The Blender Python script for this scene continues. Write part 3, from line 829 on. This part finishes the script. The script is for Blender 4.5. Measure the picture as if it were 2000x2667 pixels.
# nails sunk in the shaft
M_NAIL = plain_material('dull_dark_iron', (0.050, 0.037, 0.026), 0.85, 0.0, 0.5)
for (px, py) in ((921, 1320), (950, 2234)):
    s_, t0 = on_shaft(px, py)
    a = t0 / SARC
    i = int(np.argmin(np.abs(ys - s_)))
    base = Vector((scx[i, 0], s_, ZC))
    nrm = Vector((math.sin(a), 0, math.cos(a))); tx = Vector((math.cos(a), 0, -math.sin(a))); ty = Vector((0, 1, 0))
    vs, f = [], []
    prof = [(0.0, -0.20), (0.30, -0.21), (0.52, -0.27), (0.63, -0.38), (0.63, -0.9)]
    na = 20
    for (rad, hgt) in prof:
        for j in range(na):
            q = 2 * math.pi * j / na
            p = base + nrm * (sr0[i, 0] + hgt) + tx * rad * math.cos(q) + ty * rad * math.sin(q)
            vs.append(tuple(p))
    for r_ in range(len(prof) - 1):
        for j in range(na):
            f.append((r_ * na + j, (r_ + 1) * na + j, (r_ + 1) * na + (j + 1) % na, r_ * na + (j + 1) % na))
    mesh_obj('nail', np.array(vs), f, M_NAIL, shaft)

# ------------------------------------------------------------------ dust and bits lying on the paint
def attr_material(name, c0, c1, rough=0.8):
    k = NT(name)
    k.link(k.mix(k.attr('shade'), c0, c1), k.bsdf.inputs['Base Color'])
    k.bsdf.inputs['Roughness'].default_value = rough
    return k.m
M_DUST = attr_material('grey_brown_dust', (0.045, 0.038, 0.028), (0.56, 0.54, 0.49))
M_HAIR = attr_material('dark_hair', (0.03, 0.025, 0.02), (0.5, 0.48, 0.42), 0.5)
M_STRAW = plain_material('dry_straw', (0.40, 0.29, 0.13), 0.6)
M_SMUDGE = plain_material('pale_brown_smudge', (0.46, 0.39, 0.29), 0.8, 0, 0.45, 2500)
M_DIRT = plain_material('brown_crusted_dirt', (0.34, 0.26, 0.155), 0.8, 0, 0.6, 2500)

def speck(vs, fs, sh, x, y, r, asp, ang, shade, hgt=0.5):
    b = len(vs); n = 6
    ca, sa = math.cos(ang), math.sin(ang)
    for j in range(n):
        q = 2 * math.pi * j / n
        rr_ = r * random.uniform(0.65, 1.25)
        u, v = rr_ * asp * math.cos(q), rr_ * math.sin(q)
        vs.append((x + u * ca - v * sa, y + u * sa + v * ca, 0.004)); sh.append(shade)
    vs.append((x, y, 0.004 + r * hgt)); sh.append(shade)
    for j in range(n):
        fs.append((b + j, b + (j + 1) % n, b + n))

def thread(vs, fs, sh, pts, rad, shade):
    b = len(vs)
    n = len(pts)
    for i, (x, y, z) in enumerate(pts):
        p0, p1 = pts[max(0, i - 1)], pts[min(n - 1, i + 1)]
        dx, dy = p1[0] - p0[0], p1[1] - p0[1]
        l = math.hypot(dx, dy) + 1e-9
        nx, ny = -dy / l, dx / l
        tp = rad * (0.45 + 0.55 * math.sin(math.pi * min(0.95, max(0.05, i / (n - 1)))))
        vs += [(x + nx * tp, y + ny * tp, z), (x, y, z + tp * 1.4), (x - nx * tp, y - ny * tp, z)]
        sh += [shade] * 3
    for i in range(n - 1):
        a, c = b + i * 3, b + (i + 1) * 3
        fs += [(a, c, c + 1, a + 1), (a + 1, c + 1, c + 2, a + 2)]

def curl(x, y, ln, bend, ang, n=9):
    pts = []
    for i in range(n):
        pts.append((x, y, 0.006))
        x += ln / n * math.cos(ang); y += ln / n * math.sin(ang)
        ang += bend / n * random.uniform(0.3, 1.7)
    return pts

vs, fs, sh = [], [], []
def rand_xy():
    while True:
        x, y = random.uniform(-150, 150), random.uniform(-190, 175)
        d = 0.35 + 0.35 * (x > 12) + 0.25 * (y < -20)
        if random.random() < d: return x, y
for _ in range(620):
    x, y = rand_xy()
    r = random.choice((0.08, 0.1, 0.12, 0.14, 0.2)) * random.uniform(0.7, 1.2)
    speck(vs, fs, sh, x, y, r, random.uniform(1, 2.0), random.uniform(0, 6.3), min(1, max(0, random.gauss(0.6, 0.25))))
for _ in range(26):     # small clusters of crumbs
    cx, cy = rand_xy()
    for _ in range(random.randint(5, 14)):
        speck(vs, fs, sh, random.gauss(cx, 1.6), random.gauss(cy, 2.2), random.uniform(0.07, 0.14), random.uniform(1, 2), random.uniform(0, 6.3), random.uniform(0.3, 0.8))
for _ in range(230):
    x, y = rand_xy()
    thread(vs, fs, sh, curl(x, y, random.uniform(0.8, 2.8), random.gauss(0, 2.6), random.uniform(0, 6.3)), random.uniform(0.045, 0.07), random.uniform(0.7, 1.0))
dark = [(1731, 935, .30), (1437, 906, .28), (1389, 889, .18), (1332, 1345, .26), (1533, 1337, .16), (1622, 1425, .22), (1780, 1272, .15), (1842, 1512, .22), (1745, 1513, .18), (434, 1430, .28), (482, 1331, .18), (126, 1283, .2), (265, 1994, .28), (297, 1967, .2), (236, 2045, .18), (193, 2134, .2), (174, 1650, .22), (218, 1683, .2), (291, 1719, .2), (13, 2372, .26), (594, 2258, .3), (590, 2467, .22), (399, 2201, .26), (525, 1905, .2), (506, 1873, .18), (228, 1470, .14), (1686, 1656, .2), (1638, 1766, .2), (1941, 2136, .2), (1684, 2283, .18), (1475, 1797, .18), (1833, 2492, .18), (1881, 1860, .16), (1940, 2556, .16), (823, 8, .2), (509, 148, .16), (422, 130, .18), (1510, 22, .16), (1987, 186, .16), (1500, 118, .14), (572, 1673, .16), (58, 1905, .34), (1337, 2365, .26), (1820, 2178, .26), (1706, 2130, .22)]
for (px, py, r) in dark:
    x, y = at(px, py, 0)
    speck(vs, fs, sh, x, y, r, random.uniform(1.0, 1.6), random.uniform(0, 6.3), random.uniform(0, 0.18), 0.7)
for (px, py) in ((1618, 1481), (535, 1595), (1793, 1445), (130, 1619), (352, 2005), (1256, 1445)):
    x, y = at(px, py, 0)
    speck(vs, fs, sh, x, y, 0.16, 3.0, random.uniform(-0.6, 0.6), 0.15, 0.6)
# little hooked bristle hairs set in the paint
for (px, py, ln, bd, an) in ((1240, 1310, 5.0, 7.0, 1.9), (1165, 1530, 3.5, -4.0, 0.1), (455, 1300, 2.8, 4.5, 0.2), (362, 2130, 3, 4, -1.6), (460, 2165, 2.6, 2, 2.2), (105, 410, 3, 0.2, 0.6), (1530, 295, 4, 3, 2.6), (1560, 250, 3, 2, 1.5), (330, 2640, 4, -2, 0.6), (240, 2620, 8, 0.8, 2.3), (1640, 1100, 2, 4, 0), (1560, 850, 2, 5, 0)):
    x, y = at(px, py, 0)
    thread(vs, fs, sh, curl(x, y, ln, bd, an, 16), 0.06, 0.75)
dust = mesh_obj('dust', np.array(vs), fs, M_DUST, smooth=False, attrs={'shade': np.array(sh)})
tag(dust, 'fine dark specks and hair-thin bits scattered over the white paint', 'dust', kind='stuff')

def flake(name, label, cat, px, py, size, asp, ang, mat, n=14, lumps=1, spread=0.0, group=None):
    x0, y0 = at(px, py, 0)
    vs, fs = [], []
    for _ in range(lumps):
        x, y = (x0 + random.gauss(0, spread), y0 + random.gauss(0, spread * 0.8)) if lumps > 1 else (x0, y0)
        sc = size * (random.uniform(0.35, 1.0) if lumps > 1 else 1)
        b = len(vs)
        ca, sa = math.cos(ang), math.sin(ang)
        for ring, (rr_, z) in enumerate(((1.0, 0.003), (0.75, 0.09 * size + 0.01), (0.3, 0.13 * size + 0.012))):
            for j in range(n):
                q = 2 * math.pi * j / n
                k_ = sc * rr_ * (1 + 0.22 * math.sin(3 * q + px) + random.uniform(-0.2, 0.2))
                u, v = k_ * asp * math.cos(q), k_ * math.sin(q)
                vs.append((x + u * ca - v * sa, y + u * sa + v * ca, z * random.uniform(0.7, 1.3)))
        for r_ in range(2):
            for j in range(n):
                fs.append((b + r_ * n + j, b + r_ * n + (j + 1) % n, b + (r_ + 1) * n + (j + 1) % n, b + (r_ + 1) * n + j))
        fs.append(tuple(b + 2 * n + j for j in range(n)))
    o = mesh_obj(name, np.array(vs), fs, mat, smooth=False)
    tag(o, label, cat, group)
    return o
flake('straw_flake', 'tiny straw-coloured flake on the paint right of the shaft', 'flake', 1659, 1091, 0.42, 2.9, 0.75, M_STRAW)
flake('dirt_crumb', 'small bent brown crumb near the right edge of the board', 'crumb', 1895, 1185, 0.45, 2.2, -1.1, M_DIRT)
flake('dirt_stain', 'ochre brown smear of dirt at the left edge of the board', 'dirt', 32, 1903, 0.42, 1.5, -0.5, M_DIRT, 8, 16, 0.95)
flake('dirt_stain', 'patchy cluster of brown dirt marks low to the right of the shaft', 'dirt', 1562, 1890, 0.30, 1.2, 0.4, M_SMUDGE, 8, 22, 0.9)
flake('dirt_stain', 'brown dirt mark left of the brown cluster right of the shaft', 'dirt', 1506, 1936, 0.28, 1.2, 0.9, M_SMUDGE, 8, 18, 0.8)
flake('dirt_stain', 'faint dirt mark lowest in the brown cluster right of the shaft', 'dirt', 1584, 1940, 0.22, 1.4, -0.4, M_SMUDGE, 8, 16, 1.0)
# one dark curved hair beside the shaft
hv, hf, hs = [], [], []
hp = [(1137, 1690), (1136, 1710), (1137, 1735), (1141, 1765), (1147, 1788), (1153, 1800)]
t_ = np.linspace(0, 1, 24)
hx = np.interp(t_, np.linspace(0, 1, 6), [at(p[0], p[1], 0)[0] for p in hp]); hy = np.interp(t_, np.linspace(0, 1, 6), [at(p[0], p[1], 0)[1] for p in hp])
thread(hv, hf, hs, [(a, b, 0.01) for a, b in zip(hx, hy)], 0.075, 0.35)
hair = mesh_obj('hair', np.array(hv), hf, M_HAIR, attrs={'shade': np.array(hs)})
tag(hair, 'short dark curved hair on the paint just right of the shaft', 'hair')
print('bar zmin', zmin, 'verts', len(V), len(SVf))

§ STATED GOAL
Beginning at the top of the data, extract each line through the line containing "mesh_obj('nail', np.array(vs), f, M_NAIL, shaft)" and return those lines exactly, with nothing added.

§ EXERCISE RESULT
The Blender Python script for this scene continues. Write part 3, from line 829 on. This part finishes the script. The script is for Blender 4.5. Measure the picture as if it were 2000x2667 pixels.
# nails sunk in the shaft
M_NAIL = plain_material('dull_dark_iron', (0.050, 0.037, 0.026), 0.85, 0.0, 0.5)
for (px, py) in ((921, 1320), (950, 2234)):
    s_, t0 = on_shaft(px, py)
    a = t0 / SARC
    i = int(np.argmin(np.abs(ys - s_)))
    base = Vector((scx[i, 0], s_, ZC))
    nrm = Vector((math.sin(a), 0, math.cos(a))); tx = Vector((math.cos(a), 0, -math.sin(a))); ty = Vector((0, 1, 0))
    vs, f = [], []
    prof = [(0.0, -0.20), (0.30, -0.21), (0.52, -0.27), (0.63, -0.38), (0.63, -0.9)]
    na = 20
    for (rad, hgt) in prof:
        for j in range(na):
            q = 2 * math.pi * j / na
            p = base + nrm * (sr0[i, 0] + hgt) + tx * rad * math.cos(q) + ty * rad * math.sin(q)
            vs.append(tuple(p))
    for r_ in range(len(prof) - 1):
        for j in range(na):
            f.append((r_ * na + j, (r_ + 1) * na + j, (r_ + 1) * na + (j + 1) % na, r_ * na + (j + 1) % na))
    mesh_obj('nail', np.array(vs), f, M_NAIL, shaft)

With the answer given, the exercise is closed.